• **PROVIDED RECORDS**
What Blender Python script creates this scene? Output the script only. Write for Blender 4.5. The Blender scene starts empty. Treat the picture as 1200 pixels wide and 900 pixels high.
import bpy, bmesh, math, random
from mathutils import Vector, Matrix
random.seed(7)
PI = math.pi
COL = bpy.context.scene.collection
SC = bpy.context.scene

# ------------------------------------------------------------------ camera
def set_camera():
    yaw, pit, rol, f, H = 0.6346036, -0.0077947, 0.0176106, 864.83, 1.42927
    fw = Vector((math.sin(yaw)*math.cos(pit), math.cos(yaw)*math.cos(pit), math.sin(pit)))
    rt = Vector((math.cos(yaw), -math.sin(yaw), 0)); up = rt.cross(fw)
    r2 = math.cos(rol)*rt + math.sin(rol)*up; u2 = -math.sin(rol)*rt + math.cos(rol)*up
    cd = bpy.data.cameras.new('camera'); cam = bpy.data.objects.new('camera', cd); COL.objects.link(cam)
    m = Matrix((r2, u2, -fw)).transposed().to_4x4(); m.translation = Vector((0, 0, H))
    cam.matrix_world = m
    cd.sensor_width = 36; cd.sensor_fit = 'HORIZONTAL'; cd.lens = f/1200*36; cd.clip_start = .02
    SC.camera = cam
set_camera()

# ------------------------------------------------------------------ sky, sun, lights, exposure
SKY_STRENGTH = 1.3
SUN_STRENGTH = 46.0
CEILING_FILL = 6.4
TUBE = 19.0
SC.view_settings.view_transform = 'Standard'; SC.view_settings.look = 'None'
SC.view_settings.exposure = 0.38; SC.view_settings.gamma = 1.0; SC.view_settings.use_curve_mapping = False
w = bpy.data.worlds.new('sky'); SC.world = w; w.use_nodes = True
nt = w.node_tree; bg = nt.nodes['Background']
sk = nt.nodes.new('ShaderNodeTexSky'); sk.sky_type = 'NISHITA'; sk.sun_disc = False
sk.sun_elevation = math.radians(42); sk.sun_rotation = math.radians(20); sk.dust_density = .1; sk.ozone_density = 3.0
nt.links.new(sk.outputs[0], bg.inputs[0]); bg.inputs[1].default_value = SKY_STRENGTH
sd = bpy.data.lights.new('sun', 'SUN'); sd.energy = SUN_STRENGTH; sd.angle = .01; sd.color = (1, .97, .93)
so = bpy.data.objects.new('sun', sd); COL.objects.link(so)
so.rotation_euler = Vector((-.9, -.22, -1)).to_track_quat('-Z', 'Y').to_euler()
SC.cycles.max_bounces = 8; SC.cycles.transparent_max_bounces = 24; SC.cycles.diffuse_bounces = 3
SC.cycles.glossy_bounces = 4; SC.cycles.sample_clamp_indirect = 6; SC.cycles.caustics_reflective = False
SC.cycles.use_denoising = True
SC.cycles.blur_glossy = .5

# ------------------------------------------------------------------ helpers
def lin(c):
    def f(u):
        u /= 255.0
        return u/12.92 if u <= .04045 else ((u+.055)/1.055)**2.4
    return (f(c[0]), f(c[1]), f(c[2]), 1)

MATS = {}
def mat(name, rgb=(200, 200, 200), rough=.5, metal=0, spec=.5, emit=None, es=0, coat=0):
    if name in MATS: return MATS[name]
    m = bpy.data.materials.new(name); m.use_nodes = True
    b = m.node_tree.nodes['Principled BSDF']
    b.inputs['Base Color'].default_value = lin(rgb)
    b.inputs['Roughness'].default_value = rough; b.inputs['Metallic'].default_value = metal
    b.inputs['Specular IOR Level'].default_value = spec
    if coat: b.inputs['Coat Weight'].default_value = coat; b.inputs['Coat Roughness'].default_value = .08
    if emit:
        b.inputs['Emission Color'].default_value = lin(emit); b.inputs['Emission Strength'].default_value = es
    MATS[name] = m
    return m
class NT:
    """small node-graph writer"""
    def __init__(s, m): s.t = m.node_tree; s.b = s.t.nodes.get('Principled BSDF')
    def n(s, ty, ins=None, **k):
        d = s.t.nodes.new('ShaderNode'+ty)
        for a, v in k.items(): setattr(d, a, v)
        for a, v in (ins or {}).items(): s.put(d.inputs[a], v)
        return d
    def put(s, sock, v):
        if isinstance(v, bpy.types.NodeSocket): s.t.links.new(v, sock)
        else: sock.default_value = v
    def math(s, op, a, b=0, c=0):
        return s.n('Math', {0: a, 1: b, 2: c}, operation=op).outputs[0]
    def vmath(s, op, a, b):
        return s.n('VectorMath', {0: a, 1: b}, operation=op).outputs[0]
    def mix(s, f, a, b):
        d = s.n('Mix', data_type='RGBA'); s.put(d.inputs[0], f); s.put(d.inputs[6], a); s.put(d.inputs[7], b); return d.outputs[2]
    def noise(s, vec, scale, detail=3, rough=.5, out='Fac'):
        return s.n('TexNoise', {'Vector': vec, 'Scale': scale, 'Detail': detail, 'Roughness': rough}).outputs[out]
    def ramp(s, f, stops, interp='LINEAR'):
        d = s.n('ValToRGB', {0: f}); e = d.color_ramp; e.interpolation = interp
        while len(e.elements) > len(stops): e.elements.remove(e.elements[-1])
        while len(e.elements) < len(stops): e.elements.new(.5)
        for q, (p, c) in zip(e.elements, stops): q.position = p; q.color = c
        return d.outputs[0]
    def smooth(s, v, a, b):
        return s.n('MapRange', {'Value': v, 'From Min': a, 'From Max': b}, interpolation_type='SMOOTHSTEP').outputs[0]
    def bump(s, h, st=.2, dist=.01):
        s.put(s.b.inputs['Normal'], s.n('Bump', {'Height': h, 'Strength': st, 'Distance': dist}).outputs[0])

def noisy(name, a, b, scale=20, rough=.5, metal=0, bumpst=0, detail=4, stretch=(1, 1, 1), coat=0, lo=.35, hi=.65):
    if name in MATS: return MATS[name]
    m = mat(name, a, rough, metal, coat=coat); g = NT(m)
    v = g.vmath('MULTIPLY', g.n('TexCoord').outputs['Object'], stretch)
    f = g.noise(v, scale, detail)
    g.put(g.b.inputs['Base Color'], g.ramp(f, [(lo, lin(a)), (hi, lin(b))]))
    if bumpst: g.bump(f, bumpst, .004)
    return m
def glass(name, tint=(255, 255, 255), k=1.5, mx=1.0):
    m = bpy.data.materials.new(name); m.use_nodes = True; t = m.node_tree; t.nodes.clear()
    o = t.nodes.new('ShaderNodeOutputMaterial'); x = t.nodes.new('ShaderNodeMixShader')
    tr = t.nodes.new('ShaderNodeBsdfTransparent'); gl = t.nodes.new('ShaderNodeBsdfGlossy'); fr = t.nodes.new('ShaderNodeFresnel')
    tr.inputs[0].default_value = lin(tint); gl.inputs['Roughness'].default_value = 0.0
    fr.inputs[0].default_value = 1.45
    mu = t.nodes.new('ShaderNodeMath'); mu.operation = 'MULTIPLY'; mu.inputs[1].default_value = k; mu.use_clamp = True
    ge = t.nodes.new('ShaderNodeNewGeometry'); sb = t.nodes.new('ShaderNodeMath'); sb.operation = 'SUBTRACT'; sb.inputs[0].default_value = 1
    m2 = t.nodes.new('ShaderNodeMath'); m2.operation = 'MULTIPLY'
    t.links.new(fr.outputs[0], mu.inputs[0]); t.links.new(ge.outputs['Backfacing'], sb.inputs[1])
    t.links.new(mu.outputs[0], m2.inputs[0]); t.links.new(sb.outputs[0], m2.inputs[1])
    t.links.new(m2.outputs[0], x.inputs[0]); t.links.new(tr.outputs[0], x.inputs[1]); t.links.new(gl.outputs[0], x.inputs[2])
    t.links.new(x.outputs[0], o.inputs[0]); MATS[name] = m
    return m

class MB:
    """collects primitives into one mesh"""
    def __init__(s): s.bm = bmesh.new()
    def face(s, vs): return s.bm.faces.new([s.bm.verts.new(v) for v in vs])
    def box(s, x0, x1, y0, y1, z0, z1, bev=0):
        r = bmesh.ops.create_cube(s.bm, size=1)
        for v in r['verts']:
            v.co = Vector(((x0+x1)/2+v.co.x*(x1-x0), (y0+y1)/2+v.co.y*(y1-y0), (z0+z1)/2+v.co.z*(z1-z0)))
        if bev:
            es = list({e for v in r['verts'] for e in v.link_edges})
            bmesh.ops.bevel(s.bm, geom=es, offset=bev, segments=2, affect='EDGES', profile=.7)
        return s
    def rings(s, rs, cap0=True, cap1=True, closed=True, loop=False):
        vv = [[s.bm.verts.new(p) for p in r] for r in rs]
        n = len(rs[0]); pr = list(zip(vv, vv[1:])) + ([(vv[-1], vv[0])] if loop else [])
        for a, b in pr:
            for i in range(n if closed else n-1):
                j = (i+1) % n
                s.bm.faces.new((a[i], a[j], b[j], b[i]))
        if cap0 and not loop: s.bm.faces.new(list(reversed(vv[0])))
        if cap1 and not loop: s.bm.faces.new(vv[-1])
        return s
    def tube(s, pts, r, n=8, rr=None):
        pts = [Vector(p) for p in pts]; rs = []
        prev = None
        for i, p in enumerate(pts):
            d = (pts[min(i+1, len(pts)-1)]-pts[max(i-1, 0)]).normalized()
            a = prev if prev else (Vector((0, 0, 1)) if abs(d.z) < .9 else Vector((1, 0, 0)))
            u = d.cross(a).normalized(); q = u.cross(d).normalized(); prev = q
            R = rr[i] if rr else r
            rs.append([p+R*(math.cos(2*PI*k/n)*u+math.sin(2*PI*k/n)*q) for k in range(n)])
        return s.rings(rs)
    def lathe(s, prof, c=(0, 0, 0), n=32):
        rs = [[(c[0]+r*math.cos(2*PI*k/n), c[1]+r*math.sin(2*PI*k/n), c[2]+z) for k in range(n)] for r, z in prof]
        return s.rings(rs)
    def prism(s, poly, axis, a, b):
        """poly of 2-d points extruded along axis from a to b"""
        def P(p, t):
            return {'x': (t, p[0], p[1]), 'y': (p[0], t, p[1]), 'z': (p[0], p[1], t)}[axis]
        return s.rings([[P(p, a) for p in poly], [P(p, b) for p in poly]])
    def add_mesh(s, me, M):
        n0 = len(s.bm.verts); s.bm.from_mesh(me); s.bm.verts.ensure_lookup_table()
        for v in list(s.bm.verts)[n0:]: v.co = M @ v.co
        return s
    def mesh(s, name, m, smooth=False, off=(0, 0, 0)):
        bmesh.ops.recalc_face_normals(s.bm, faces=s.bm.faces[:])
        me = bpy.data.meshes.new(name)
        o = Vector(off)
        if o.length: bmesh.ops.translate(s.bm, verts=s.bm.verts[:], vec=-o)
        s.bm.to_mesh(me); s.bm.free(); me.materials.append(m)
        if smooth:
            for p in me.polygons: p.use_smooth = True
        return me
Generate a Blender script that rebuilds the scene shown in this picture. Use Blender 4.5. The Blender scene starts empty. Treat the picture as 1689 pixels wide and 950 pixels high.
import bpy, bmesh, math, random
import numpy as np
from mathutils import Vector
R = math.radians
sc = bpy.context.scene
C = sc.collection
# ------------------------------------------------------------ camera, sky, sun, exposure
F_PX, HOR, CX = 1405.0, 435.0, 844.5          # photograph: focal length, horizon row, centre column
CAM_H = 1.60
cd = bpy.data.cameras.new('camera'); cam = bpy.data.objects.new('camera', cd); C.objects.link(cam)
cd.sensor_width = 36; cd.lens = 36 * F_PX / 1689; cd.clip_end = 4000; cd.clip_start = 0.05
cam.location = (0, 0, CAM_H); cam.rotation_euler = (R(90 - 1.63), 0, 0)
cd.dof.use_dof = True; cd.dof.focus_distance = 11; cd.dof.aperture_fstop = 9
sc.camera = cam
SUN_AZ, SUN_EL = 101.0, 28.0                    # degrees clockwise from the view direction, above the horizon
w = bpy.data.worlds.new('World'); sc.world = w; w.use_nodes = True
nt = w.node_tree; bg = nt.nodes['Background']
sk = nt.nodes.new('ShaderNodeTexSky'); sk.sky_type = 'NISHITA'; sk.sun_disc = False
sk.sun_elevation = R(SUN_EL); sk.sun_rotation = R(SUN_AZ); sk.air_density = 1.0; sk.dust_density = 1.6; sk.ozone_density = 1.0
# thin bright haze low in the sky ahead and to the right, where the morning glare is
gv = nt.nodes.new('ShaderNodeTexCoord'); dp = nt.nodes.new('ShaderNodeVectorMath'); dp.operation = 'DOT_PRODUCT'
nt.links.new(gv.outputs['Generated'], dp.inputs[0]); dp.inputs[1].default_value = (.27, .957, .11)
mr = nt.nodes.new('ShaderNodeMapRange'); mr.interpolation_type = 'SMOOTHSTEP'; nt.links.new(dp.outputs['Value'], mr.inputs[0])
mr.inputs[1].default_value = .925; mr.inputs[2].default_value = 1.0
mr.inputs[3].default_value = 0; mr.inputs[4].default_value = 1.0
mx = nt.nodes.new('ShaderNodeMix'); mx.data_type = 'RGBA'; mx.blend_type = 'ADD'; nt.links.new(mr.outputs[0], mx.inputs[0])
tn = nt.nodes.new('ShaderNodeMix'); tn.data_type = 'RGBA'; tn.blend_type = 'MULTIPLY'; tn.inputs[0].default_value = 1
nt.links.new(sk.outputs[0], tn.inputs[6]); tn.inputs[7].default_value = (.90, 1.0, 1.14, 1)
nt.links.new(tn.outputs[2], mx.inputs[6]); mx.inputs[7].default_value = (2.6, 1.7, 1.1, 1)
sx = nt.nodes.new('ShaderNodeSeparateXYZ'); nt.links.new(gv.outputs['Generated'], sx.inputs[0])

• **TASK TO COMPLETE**
Filter the records above for "pixels" and copy every matching line.

• **RESULT OF THE EXERCISE**
What Blender Python script creates this scene? Output the script only. Write for Blender 4.5. The Blender scene starts empty. Treat the picture as 1200 pixels wide and 900 pixels high.
Generate a Blender script that rebuilds the scene shown in this picture. Use Blender 4.5. The Blender scene starts empty. Treat the picture as 1689 pixels wide and 950 pixels high.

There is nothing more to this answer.